DATASET EXCERPT:

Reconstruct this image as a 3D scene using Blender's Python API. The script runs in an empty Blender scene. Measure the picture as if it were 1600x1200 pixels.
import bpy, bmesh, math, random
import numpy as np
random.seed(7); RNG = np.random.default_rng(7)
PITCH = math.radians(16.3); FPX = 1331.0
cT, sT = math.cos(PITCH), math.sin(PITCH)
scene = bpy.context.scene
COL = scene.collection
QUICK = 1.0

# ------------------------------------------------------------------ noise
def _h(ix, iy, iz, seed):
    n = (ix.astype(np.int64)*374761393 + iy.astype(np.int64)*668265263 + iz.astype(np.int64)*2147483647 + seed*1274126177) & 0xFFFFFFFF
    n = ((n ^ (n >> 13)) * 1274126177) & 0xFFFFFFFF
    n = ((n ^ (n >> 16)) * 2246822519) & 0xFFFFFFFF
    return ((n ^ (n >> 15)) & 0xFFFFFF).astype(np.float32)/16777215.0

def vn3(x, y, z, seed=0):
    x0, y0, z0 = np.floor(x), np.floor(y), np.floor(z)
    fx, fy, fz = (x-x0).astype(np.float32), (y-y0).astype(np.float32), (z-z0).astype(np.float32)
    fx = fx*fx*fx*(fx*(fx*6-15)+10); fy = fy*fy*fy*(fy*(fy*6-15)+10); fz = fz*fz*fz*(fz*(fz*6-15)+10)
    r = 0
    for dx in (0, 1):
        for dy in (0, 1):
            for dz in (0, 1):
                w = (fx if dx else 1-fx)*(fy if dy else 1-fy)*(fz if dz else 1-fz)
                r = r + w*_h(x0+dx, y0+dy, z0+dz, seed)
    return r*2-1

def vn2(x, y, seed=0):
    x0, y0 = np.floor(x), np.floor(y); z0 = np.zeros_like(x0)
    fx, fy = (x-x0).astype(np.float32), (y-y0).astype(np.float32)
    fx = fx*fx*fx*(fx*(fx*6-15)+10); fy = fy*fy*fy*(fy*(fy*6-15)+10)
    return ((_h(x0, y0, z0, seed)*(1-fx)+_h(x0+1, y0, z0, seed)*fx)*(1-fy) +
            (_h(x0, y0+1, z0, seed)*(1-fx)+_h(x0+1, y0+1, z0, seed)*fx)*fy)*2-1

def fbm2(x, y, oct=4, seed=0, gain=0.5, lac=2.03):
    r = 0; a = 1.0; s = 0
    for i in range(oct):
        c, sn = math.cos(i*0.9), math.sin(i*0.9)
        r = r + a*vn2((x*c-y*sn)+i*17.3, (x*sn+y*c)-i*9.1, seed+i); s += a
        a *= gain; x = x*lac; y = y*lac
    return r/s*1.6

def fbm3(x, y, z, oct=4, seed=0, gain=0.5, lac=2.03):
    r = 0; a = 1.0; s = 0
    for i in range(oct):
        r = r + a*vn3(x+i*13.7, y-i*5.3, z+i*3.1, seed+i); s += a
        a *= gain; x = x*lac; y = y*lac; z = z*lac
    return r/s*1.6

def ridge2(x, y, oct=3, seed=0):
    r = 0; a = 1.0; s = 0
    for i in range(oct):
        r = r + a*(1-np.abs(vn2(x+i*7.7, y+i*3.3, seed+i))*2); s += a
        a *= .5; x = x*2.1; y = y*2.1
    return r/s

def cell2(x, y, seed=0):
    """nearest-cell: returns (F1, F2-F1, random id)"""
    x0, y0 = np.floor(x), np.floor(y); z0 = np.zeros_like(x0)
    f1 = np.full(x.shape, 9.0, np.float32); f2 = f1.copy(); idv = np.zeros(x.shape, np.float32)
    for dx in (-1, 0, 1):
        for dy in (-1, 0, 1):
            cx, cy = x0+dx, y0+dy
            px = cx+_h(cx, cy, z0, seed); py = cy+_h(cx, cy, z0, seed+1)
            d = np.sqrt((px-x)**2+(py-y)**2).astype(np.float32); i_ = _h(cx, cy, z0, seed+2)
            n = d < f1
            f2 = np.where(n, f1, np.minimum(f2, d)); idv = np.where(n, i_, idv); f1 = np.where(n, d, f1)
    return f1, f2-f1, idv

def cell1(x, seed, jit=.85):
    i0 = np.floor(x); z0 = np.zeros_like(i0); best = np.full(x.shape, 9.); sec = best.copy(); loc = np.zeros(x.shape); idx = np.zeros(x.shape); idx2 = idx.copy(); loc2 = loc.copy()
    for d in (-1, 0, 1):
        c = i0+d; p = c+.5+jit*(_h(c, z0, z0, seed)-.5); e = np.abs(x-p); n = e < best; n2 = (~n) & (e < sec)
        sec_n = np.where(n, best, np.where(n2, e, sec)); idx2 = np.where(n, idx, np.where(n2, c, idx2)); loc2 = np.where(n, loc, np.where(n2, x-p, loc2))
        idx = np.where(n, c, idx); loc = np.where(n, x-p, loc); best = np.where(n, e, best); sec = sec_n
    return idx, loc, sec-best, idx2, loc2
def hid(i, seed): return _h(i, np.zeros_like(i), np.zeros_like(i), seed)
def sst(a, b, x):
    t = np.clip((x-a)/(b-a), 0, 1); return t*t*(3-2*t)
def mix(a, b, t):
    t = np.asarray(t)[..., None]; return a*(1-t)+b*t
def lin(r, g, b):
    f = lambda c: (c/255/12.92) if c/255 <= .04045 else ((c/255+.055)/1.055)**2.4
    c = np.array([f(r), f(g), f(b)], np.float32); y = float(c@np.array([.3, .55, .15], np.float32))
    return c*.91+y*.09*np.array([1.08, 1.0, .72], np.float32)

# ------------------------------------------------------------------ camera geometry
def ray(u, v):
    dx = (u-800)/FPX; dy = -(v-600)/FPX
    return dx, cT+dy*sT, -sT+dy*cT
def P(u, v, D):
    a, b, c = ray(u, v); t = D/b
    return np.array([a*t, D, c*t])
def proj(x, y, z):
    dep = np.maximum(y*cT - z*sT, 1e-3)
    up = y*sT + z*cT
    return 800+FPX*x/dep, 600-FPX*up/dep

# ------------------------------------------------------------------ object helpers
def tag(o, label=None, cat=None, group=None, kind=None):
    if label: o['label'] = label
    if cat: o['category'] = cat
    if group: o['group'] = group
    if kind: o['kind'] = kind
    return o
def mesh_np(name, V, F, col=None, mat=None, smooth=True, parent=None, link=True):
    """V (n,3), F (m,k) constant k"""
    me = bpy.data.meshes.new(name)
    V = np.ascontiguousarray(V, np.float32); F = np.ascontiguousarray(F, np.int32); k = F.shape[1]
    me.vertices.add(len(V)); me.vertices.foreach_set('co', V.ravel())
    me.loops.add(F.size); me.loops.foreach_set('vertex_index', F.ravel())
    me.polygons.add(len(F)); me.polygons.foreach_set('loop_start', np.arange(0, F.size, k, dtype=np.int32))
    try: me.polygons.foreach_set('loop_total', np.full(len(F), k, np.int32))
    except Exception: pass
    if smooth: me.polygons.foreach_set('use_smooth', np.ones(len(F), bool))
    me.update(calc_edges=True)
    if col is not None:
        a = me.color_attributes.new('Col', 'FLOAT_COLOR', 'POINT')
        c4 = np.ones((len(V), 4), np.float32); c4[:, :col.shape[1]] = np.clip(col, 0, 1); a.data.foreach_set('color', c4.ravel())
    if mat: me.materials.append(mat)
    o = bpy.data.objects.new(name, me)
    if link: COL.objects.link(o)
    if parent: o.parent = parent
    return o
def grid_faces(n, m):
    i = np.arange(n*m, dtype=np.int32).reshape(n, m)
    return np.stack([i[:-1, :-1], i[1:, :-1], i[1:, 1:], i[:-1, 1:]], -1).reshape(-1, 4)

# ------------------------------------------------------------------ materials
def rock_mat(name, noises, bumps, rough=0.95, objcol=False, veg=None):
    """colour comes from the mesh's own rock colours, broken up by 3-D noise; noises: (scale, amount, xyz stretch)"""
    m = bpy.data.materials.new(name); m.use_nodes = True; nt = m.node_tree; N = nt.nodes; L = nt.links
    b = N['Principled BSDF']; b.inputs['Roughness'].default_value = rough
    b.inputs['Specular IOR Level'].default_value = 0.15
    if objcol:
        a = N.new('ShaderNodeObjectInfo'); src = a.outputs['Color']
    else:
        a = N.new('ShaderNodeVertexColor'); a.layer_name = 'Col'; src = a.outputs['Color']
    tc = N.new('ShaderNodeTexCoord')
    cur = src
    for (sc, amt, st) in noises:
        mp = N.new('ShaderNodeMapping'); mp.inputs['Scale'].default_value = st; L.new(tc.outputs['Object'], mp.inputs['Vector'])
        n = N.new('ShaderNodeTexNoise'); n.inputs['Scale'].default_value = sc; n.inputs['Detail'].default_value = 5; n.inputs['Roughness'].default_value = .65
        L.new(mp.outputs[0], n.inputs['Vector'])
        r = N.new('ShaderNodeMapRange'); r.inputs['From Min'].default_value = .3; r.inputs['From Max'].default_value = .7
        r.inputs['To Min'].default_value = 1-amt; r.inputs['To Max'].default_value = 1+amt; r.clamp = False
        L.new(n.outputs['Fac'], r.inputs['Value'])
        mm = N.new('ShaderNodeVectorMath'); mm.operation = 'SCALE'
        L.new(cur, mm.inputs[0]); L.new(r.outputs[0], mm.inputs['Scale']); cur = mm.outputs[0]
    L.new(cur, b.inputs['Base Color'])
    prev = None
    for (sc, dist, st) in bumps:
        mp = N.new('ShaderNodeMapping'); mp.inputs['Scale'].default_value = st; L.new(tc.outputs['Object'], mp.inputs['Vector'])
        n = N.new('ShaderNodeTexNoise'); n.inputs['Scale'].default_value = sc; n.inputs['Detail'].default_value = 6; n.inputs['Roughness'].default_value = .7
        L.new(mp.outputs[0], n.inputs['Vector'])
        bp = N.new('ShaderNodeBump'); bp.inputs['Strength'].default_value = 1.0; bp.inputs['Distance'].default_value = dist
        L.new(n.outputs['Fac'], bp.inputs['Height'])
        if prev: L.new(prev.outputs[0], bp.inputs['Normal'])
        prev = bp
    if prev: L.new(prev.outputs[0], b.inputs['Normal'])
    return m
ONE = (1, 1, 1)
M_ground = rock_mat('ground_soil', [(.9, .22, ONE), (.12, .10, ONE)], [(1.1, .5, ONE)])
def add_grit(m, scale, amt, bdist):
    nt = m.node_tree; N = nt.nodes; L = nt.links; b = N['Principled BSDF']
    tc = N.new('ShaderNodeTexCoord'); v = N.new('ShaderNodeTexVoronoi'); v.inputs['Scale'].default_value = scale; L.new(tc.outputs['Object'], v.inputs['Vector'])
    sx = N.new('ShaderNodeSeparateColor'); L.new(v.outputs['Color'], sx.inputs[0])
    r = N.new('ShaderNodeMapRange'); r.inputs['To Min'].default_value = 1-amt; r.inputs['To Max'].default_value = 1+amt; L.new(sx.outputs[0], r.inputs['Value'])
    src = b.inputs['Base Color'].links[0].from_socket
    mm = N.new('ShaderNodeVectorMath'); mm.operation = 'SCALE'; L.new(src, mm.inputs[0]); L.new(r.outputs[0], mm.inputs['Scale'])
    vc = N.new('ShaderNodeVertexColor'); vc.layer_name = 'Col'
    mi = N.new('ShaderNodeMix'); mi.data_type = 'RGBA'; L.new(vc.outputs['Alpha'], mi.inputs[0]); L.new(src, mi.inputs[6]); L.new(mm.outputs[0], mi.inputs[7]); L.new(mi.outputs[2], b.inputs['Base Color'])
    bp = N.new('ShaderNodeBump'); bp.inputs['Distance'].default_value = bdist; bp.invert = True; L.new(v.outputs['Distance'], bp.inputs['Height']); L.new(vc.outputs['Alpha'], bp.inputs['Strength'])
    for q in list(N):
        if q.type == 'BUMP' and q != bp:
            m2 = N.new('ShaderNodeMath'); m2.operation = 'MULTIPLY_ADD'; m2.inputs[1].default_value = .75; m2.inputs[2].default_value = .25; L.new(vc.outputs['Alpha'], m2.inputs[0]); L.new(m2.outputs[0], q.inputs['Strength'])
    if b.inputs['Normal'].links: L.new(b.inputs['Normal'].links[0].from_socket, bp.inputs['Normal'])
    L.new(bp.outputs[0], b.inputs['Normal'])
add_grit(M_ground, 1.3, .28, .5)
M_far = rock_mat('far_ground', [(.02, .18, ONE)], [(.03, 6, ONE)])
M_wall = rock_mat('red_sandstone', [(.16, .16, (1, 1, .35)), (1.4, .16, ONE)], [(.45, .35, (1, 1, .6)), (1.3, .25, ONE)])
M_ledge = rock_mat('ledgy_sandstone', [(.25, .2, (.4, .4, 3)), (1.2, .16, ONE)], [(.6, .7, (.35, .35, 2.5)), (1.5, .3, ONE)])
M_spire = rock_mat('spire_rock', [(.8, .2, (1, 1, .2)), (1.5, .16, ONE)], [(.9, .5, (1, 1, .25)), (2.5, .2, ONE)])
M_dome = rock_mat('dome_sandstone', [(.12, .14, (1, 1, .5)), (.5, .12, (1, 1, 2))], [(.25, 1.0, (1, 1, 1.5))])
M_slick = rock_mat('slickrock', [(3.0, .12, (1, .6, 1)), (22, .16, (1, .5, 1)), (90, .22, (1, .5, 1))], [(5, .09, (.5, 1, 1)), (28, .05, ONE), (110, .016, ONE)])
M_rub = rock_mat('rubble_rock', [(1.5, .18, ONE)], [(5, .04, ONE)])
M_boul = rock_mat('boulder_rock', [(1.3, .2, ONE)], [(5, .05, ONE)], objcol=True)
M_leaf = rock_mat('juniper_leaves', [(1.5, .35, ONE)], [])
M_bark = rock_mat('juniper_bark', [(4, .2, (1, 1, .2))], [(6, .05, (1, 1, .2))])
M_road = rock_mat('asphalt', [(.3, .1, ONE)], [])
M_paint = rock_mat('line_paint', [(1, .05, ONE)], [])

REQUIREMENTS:
Print from the first line through the line that contains "return ((n ^", please, including both, and leave out every line outside that stretch.

SOLVED EXERCISE:
Reconstruct this image as a 3D scene using Blender's Python API. The script runs in an empty Blender scene. Measure the picture as if it were 1600x1200 pixels.
import bpy, bmesh, math, random
import numpy as np
random.seed(7); RNG = np.random.default_rng(7)
PITCH = math.radians(16.3); FPX = 1331.0
cT, sT = math.cos(PITCH), math.sin(PITCH)
scene = bpy.context.scene
COL = scene.collection
QUICK = 1.0

# ------------------------------------------------------------------ noise
def _h(ix, iy, iz, seed):
    n = (ix.astype(np.int64)*374761393 + iy.astype(np.int64)*668265263 + iz.astype(np.int64)*2147483647 + seed*1274126177) & 0xFFFFFFFF
    n = ((n ^ (n >> 13)) * 1274126177) & 0xFFFFFFFF
    n = ((n ^ (n >> 16)) * 2246822519) & 0xFFFFFFFF
    return ((n ^ (n >> 15)) & 0xFFFFFF).astype(np.float32)/16777215.0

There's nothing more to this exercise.